We took the first step toward developing the E2ER that remains oil-resistant for 4 years after learning the real needs of operators in the auto industry, etc., engaged in machining of metal parts. In metal machining, a sudden equipment failure due to cutting oil triggers an emergency shutdown of the entire facility, not only adding the cost of replacing the equipment, but also lowering the utilization ratio of production processes that in turn causes schedule delays and lost opportunities. These sudden failures are attributed to proximity sensors used primarily in machining systems at the highest frequency. Improving the oil resistance of proximity sensors has long been a challenge for our customers and for us, too.
When we began developing oil-resistant components that provide value to the customers, we set our goal of at least doubling their oil resistance, or specifically half-reducing the sudden stoppages that are caused by failed proximity sensors. Based on the after-service data showing that conventional products are failing after approx. 1 to 2 years on average, we set remaining oil-resistant for 4 years as our final target and began development under this objective.
To develop and mass-produce components that remain oil-resistant for 4 years, we worked on three key areas: (1) evaluation technology, (2) development of structure/method to achieve the 4‑year design, and (3) design of process quality. Achievements in these three areas finally led to the product.
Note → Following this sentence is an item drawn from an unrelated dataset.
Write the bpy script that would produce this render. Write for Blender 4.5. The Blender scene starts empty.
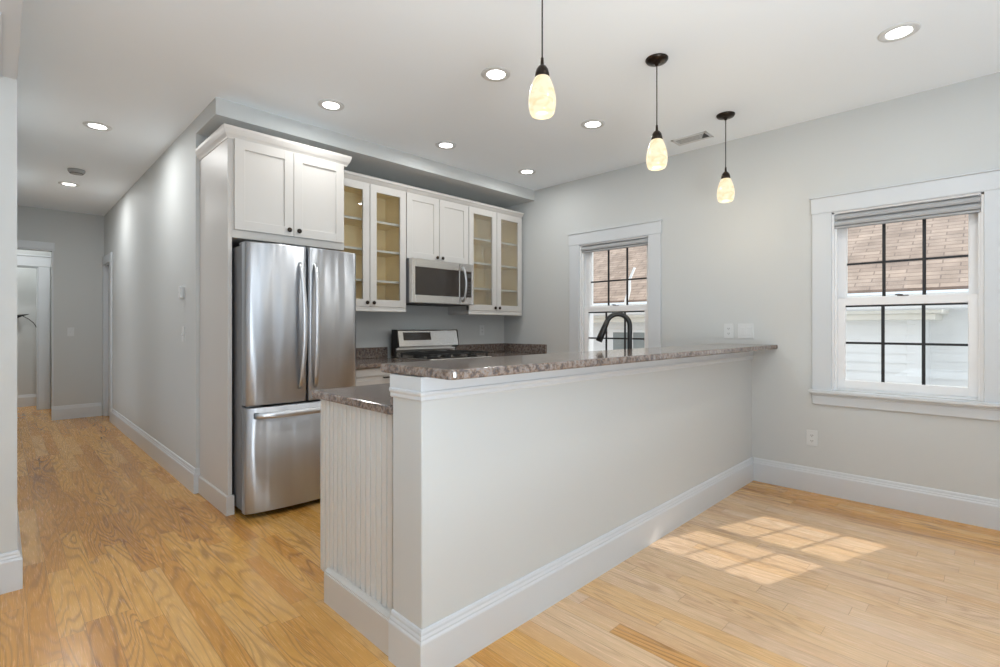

We will not complete the development if we spend 4 years evaluating the oil resistance that actually remains 4 years. So, establishment of accelerated testing procedures became an important theme. Put it simply, we had to correlate the data of when and how failures were occurring in the market with the in-house accelerated testing procedures and come up with Omron's proprietary accelerated testing procedures.
With help from our own Material Department and cutting oil manufacturers, we analyzed the mechanisms of how materials would deteriorate, and from numerous types of cutting oils, we selected a specific cutting oil (A1) that attacks materials very aggressively. By using this cutting oil undiluted (*) and also in a temperature environment of 55°C where deterioration progresses eight times faster than at normal temperature, we successfully replaced 4 years in the actual use environment with just 2,000 hours (a little less than 3 months) in our verification environment.

*Normally the oil is diluted 20 to 30 times.

As we were treading into an unknown territory to achieve 4 years of oil resistance, the first step we took was to logically evaluate all components to select suitable materials and structural sealing technologies.
When we analyzed the failures experienced by conventional products in the market, we learned that failures were caused by deterioration, caused by cutting oils, of the cable itself or parts that were sealing the cable and the main body.
In contrast, the remaining materials and structures were found very durable.
In developing a new cable, we learned that PVC (polyvinyl chloride) and PUR (thermoplastic polyurethane) normally used for oil-resistant cables of proximity sensors failed before one year was up at the low end, and did not last more than 2 to 3 years even if the material composition was tweaked. In other words, it was clear we could not achieve 4 years of oil resistance using PVC or PUR or modified versions thereof.
So, we abandoned the conventional method and took on a challenge of making a cable using fluororesin.
Fluororesin comes in different grades, one of which is PTFE (polytetrafluoroethylene), for example. PTFE has adequate oil resistance, but it is very hard and not suitable as a material for cables that must be bent.
So, to strike a good balance between oil resistance and flexibility, we made several dozen prototypes using fluororesin and finally succeeded in customizing a fluororesin cable that would remain oil-resistant for 4 years and was flexible enough to be used as a cable.
The fluororesin cable is expensive to make, so our next challenge is to reduce its cost.

No matter how superior it is, a design cannot be put in mass-production unless it is realizable through processes.
After the aforementioned parts, etc., are assembled together, epoxy resin offering very high oil resistance is filled to seal the inside in the final injection molding step.
To increase the reliability of this filling/sealing, we worked on designing in-process controls to suppress variation of parts assembly accuracy. In addition to the facility-side controls to improve accuracy, use of cameras to inspect the assembly accuracy in-process is one key difference from the conventional practice.
Given the high level of required assembly accuracy, we resorted to mechanical judgment instead of visual judgment using the naked eye.
When these accurately assembled parts are filled with resin in the molding step, highly reliable sealing is achieved. This is the technology behind our mass-producible cable that remains oil-resistant for 4 years.